I’ve never assaulted a woman, but my mother thought I came close once and boy did she let me have it. Here’s what happened:

It was a warm winter afternoon during my senior year of high school. There was lots of powdery Denver snow on the ground, and my girlfriend and I were making the short walk from the front door of my suburban home, where we had been doing homework together in the kitchen, down the narrow driveway to my dented up Datsun, parked on the street, adjacent to the front lawn. I was driving her home.

With my mother watching from the doorway, my girlfriend stealthily cupped a handful of snow and flung it at my head. I retaliated by wrapping my arms around her knees, lifting her off the ground, and–with her slight frame squealing in protest–dropping her in a pillowy mound of front lawn powder. We both laughed.

I helped her up, but as we brushed ourselves off, my mother called to me from the front door. There was anger in her voice.

When I got close enough that my girlfriend couldn’t hear her, my mother warned me in a low growl to never do that again. I was confused.

“What?”

“You overpowered her. You are much stronger than she is, and you used your strength against her while she was telling you ‘no.'”

I went red with shame. It was just some roughhousing in the snow. Yet in a moment I came to see myself and my adolescent strength in a terrible light, to imagine the terrible uses to which it might be put.

I’ve been wondering the last several days if more young boys don’t need such censoring from their mothers as I got on that winter day.

3 thoughts on “The Closest I Ever Came To Assault

  1. The answer is yes but Mothers don’t go to school, parties etc so they don’t always see things like that. They need to teach their sons that no means no.

  2. Parents of girls need to teach their girls how not to get in compromising situations too. Raging hormones in that age boys and girls are a problem regardless. All a parent can do is teach and hope for the best.
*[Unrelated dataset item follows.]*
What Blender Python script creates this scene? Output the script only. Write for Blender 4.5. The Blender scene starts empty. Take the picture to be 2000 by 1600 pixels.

  3. It can never be that girls or boys need to be taught how, “not get in compromising situations”. This is the exact problem. There never should be a compromising situation, hormones or not. That said, I’m not stupid and I know there are unfortunately many situations where my children (an me) risk being taken advantage of. However, my language will never be that it is their responsibility, it is always the responsibility of the aggressor. My language is that things have not changed yet so we must still learn how to navigate an imperfect world.